Cela semble être la tendance pour le prix Nobel ces dernières années, car il s'est éloigné des noms illustres, qui "ont été suffisamment applaudis". Dans ce contexte, la maison d’édition saoudienne Dar "Athar" a annoncé avoir obtenu les droits de traduction des œuvres de Garnah en arabe.
4- Qu'en est-il du rôle de la littérature dans la définition des enjeux du continent africain, de ses problèmes et des défis auxquels il est confronté ?
La littérature a un rôle central dans la définition des particularités des populations et de la souffrance des opprimés et des oubliés, dont la voix a été oubliée par les médias traditionnels, voire même considérée comme silencieuse et morte. A mon avis, la difficulté d’atteindre le reste du monde est le principal obstacle pour la littérature africaine. Par exemple, la diffusion de la littérature latino-américaine depuis la fin des années cinquante et le début des années soixante a contribué à faire découvrir les atrocités des régimes dictatoriaux en Amérique du Sud, et a même attiré l'attention sur une littérature différente qui a ajouté au dictionnaire littéraire le terme "réalisme magique" (même si ce style littéraire était connu avant la révolution du boom latino-américain, mais c’est un autre sujet). La littérature fut le meilleur porte-voix d'un continent que l’on voulait être une arrière-cour pour le géant nord-américain.
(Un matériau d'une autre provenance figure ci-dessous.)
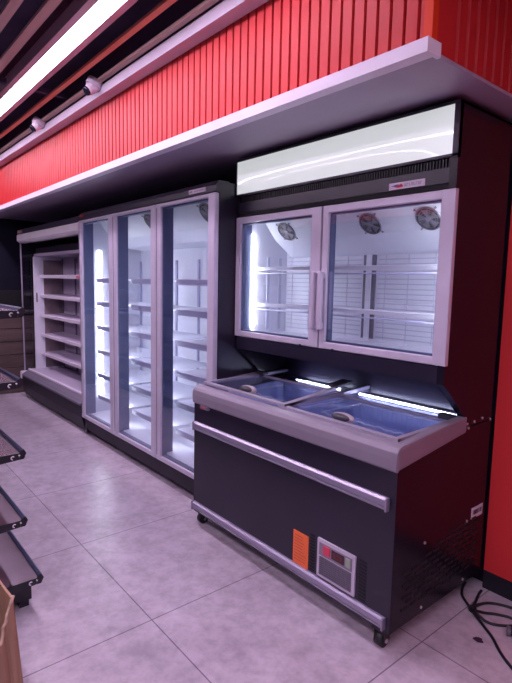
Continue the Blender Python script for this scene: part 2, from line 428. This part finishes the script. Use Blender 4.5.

Le continent africain regorge de grands talents et de plumes, qui n'ont rien à envier au reste de la littérature mondiale”. “Le problème qui se pose est avant tout lié à la diffusion et à la lisibilité". "Les maisons d'édition mondiales s'intéressent-elles à ces ouvrages ? Cherchent-elles à acquérir les droits d’édition et de traduction des ouvrages de ces écrivains dans plusieurs langues ? Ou les regardent-elles d’un point de vue de mépris, d'infériorité et de centralité de la civilisation européenne dont j’ai parlé plus tôt ?
En attendant réponse à ces questions, le débat reste ouvert sur la réalité de l'intérêt actuel pour la littérature africaine. S’agit-il d’un véritable intérêt ou d’un simple “buzz” qui perpétue le "mépris" au lieu de l'effacer?